He ceases to be quite human

When:
October 18, 2013 @ 5:30 pm – 6:30 pm
2013-10-18T17:30:00+00:00
2013-10-18T18:30:00+00:00
Where:
Anatomy Lecture Theatre 6th Floor King's Building Strand Campus
King's College London
Strand Campus, Strand, London WC2R 2LS
UK
Cost:
Free
Contact:
+44 (0)20 7848 2423

Reese Lecture: 'He ceases to be quite human'Part of the Arts & Humanities Festival 2013: Being | Human
Presented by the Menzies Centre for Australian Studies

This event is free and open to all but booking is required.

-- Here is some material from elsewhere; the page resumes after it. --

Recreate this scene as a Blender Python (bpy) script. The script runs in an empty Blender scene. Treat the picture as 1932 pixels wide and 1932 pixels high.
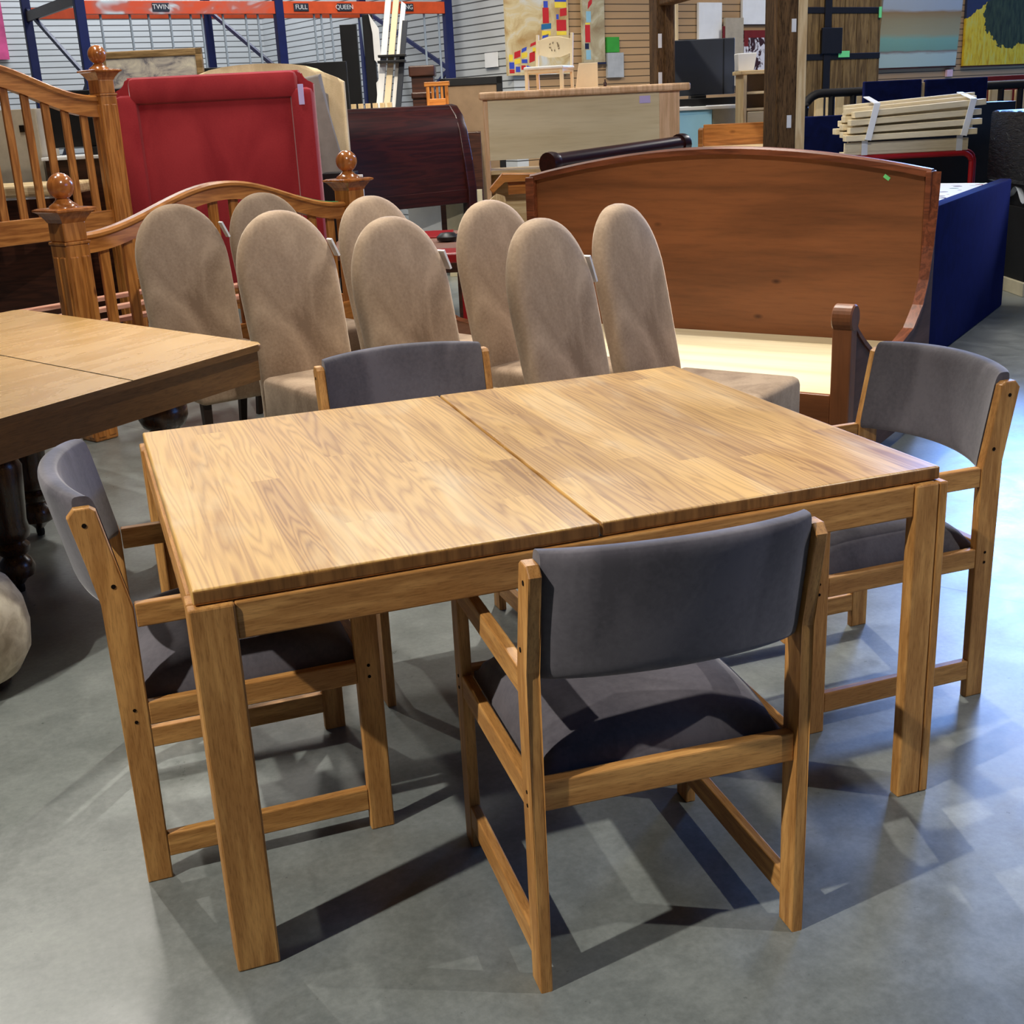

‘He ceases to be quite human’: compensating POWs in post-war Australia

This paper examines the transformation of POWs of the Japanese from objects of ambivalence and contradiction in the 1940s to their current status as veterans who arouse profound sympathy. The issues are explored through three moments in the history of compensation for POWs: the ‘3 bob a day’ campaign of the late 1940s, the POW Trust Fund (1952-1977) and the Compensation (Japanese Internment) Act 2001. This is a journey from government denial to acceptance of a claim, with a detour along a route reminiscent of nineteenth-century charity. The paper undermines easy assumptions that POWs always received the empathy of either the government or the broader community.

Biography:
Christina Twomey is an Associate Professor of History at Monash University and an Australian Research Council Future Fellow, 2012-2016. In 2012, she was Distinguished Visiting Chair of Australian Studies at the University of Copenhagen and is current editor of Australian Historical Studies. She is the author of three books, including Australia’s Forgotten Prisoners: Civilians Interned by the Japanese in World War II (Cambridge, 2007) and A History of Australia (Palgrave Macmillan, 2011) co-authored with Mark Peel. Christina has also published widely on welfare history, memory and war, prisoners of war and in the field of atrocity and photography. Her paper today is drawn from a new book she is writing about the post-war fate of POWs of the Japanese. This work was conducted as part of an Australian Research Council Discovery Grant, Captive Australians: The place of POWs in post-war Australian culture.